In its report, The management of tax expenditures, the NAO explains that while government spending is governed by HM Treasury’s Managing public money, there is no equivalent guidance for tax expenditures. The report acknowledges that both HMRC and HM Treasury have, in response to earlier NAO recommendations, increased their oversight of tax expenditures and are actively considering their value for money.

However, in a UK tax system with nearly 1,200 tax reliefs, the NAO says that ‘on their own these improvements will not be sufficient to address value-for-money concerns unless the departments formally establish their accountabilities for tax expenditures and enable greater transparency’.

John Cullinane, CIOT director of tax policy, welcomed the NAO recommendations, ‘which are similar to those expressed in our Better Budgets report which called for proper and systematic review of tax changes including the growth in tax reliefs’.

‘HMRC’s monitoring of tax reliefs is not yet systematic or proportionate to their value or the risks they carry’, Cullinane said. ‘We hope the public accounts committee, once it is up and running in this Parliament, will take up this important issue’, he added.

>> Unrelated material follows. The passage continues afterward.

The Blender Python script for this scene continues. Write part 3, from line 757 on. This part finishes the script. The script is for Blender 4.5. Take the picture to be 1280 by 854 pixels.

James Tetley, head of R&D at accounting and consulting firm RSM, commented that the report highlighted the need for the government to ‘champion’ R&D tax incentives. Although the NAO noted that R&D incentives for small and medium sized businesses are costing more than published forecasts and are subject to increased abuse, Tetley argued that ‘it is important not to lose sight of the fact that for the vast majority of beneficiaries of the scheme, it is a valued incentive that continues to be a significant stimulus for innovation by UK businesses’.